Doolin and Lisdoonvarna
30 September 2018
It was our final evening in Ireland, and we knew the only way to spend it was with the live traditional music sessions that we love so much. After just passing through the little towns on the beginning of the trip, we promised ourselves a return to both Doolin and Lisdoonvarna... and there should be plenty of music in both places to fill our appetites!
We made our way back to Doolin to see the parts of the town we missed on our first pass through, when we basically drove through the village quickly to the ferry to Inis Oirr. The little street heading to the pier that was lined with colorful buildings seemed to be a good spot to stop. We wandered through the shops, picking up a couple of trinkets for people back home before finding our way to Gus O’Connor’s Pub for an afternoon snack. The tourist crowd was pretty heavy in both the pub and the town itself, but we managed to grab a Guinness from the bar as we squeezed our way to a small spot in the back. There was a full session going on, but the noisy crowd was mostly drowning out the music. We watched what we could, had a quick sandwich and stew for lunch, and decided to head on our way. Gus O’Connor’s seemed like a great pub and the musicians sounded really good as well; but sometimes a large tourist crowd comes through like a tornado, and your best bet is just to take refuge.
Just outside Doolin is Doonagore Castle, a little tower sitting inside a walled courtyard. I have a great picture of this place from our honeymoon trip, but it was taken from the road to the Cliffs of Moher which is a bit in the distance. Coming up from Doolin, we were able to pull over and get right up close to the castle. It’s nothing really huge, we didn’t get to go inside, and I really don’t know anything about its history... I just really like the aesthetic of the building. Sometimes being photogenic is all you really need.
It’s a relatively quick drive from Doolin over to Lisdoonvarna. Funny, just earlier in the week when we made the same drive, I was so nervous with the Irish roads and driving on the left. I watched the side of the road carefully and held my breath at every passing car. Now, I find myself flying down those roads with confidence, not a worry in the world. Amazing what a week can do!

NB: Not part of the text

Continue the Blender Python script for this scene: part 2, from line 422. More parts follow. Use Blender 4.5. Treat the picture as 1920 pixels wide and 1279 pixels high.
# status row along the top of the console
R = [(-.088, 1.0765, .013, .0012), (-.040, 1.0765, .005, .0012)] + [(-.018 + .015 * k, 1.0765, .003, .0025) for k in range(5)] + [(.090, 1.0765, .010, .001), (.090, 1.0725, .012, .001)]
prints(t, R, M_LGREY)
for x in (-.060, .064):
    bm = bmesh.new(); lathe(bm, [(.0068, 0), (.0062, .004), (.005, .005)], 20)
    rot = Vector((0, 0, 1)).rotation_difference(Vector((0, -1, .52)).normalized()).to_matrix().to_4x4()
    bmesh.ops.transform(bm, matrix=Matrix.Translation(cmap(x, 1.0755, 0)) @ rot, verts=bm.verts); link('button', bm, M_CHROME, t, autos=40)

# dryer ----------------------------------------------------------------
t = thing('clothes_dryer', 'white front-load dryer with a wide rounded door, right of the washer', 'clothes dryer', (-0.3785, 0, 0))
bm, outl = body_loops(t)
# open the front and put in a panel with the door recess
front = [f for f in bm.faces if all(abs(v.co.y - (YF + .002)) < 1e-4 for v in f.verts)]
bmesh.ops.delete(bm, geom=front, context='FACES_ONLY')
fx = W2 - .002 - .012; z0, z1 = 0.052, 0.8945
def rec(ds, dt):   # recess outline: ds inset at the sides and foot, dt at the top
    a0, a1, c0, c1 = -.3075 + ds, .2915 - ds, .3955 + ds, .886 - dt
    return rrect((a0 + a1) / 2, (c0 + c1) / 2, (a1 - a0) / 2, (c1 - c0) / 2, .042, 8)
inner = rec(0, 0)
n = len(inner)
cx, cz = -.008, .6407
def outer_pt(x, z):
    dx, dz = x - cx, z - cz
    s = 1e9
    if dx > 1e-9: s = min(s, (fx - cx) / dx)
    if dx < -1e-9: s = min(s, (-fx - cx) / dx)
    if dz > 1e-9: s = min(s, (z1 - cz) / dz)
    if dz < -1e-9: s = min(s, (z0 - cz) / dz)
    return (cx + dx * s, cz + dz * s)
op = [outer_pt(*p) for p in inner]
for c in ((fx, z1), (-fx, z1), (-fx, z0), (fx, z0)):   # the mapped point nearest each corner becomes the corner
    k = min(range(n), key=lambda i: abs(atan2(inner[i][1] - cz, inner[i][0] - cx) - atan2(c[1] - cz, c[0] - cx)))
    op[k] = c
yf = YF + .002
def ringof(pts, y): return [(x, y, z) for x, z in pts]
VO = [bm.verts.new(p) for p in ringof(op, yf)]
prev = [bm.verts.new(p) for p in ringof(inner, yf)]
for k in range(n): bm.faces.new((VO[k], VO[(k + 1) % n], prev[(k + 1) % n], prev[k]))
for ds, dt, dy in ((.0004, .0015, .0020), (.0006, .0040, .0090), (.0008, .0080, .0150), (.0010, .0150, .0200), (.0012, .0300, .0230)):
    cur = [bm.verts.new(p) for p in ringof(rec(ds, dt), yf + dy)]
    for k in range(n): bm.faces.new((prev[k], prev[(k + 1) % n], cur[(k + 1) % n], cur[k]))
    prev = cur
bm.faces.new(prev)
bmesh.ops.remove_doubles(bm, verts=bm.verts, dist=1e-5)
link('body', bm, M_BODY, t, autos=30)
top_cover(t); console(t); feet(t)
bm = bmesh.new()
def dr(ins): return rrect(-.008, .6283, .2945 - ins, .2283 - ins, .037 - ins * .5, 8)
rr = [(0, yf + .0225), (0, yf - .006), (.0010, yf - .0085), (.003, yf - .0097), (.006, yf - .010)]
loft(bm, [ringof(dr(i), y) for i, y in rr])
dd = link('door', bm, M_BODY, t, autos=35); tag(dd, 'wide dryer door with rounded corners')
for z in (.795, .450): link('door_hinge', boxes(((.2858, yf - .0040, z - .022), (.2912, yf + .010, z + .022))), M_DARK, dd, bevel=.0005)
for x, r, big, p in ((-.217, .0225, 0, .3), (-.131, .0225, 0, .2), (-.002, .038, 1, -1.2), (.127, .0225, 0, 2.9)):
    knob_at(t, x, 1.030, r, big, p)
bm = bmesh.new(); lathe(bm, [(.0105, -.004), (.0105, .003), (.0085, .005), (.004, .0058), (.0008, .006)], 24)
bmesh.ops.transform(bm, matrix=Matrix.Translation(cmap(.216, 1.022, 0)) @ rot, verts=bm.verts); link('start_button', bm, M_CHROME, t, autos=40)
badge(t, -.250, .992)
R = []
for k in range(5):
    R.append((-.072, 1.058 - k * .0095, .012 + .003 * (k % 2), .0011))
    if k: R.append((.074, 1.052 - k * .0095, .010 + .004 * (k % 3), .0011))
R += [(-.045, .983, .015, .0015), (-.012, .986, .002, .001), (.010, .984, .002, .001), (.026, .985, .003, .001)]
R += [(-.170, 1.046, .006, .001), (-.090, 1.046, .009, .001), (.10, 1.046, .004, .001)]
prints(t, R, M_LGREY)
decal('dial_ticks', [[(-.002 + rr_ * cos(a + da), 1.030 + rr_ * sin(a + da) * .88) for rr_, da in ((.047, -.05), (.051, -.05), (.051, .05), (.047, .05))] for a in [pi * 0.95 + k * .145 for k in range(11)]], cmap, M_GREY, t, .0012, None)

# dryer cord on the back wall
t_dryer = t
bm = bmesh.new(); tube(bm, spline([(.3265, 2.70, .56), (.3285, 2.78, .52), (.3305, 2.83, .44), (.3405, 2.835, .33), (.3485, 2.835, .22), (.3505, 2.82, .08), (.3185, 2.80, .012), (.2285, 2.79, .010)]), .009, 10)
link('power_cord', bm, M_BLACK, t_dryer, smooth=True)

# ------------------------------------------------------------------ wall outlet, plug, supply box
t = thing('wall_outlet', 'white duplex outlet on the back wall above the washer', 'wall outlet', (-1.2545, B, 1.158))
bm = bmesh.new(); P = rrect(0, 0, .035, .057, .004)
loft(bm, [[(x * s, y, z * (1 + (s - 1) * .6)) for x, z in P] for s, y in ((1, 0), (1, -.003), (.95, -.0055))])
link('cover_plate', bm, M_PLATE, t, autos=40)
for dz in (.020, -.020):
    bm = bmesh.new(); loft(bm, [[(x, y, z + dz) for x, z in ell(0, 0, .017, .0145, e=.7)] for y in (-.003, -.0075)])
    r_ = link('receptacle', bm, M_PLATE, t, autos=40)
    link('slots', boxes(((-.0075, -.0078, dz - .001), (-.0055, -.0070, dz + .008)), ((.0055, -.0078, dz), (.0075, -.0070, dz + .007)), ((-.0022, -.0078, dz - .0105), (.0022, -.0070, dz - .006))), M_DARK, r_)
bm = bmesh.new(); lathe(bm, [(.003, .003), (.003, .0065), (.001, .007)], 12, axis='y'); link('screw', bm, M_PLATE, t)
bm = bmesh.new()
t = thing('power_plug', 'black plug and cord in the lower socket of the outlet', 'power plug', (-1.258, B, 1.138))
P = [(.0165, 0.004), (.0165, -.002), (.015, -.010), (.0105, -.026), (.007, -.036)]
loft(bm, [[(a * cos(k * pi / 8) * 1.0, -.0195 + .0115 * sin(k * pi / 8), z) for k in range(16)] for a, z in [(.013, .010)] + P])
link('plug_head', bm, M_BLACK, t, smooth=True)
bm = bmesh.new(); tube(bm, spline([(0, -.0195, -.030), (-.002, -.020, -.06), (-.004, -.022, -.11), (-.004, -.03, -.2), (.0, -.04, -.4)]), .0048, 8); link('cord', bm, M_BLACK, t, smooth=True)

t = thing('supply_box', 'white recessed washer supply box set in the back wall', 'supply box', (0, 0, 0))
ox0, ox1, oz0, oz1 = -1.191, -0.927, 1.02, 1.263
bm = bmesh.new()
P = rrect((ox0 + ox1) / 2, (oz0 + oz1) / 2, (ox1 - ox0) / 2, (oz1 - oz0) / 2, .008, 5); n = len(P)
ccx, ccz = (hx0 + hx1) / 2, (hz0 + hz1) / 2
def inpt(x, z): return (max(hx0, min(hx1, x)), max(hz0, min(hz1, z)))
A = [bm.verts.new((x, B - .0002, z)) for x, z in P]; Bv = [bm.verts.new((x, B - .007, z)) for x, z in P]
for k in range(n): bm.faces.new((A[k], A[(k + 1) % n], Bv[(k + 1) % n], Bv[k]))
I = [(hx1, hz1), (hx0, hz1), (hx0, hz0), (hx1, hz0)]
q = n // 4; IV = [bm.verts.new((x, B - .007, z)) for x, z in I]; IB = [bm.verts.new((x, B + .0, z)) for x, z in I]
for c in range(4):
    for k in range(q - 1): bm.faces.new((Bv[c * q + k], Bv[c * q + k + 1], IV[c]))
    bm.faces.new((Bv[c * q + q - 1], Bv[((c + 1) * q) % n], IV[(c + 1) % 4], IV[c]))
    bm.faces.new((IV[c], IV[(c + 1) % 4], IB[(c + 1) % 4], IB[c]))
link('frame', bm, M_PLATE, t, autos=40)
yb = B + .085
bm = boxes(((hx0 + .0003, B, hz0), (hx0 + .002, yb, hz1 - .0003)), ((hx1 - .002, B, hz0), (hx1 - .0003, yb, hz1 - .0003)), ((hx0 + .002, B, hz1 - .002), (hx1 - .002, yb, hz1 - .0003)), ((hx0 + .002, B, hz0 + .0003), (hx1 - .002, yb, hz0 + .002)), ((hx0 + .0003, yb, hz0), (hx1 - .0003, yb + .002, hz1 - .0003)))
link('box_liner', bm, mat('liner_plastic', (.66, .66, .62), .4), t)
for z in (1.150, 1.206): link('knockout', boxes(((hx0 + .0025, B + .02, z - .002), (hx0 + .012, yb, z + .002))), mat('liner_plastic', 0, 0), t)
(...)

We wanted to do something different in Lisdoonvarna this time, so while the Burren Storehouse was a great stop the other day, we wandered through the town to find something new. We passed a few pubs that looked fun, including the famous Matchmakers Bar. It would be fun to drop in here during the annual matchmaking festival. Who knows, maybe they could do something for us? A lovely Irish lass perhaps? Not likely on our last night here, and without the festival it becomes more of an Irish Dance performance bar. Not exactly the best match for us tonight (see what I did there?), but we did find a great spot actually right next door to the Burren Storehouse.
The Roadside Tavern is a famous pub in Lisdoonvarna. It has been around since the mid-1800s and is known for many things, among them being great food, great beer, and the Burren Tolkien Society (I must learn more of this!) But the Roadside Tavern is most famous for the quality of music that has passed through the pub over the years. Many great musicians – including one of our favorites Christy Moore – have played here, and even when there is not a famous artist performing, they still hold the traditional music to a high regard. If we wanted to finish our trip with great music, this is the place to be.
We figured first we would try out some of the other things the pub has been making a name with. As a busker-style guitarist led the crowd in some traditional Irish singalongs, we grabbed a table in the back and poured over the menu. We had the amazing Burren Black stout that we first got at the Storehouse, and learned it is actually brewed on site. A few sips of this and I am reminded of the rant about craft brewing. I had the other day, and realized that the Burren Black is exactly what I wanted from an Irish craft brewery all along. We got a wonderful pot of mussels and a smoked salmon platter with Burren Smokehouse salmon.
Salmon and mussels caught from within a few miles of where we were sitting, with the salmon having been smoked and the beer been made within a few feet. That is a really special thing worth celebrating.
After dinner, we made our way more into the pub. At this point, the guy with the guitar had finished and the trad musicians started up their set. We lightened our beverage selection with a cider, kicked back at the table, and let the music flow through us as it tends to do.
As the musicians played it felt like they were telling us the story of our past week through their music. The amazing places we’ve seen, people we’ve met, experiences we’ve had... I could hear all of them in the flow of the melody. People will talk about Ireland and make the associations with Guinness or whiskey or the wind and rain or castles or the Blarney Stone or the sheep... but for me, the thing I associate most with Ireland will always be the music. When I close my eyes and allow myself to be transported back to the hills or the cottages or the seasides, it is always accompanied by the music.
We could have sat for hours more, but it was a bit of a drive in the dark back to the farm. As we left the Roadside Tavern, we could still hear the music faintly coming through the door as we made our way down the street. There couldn’t be a more fitting way to end our time in Ireland.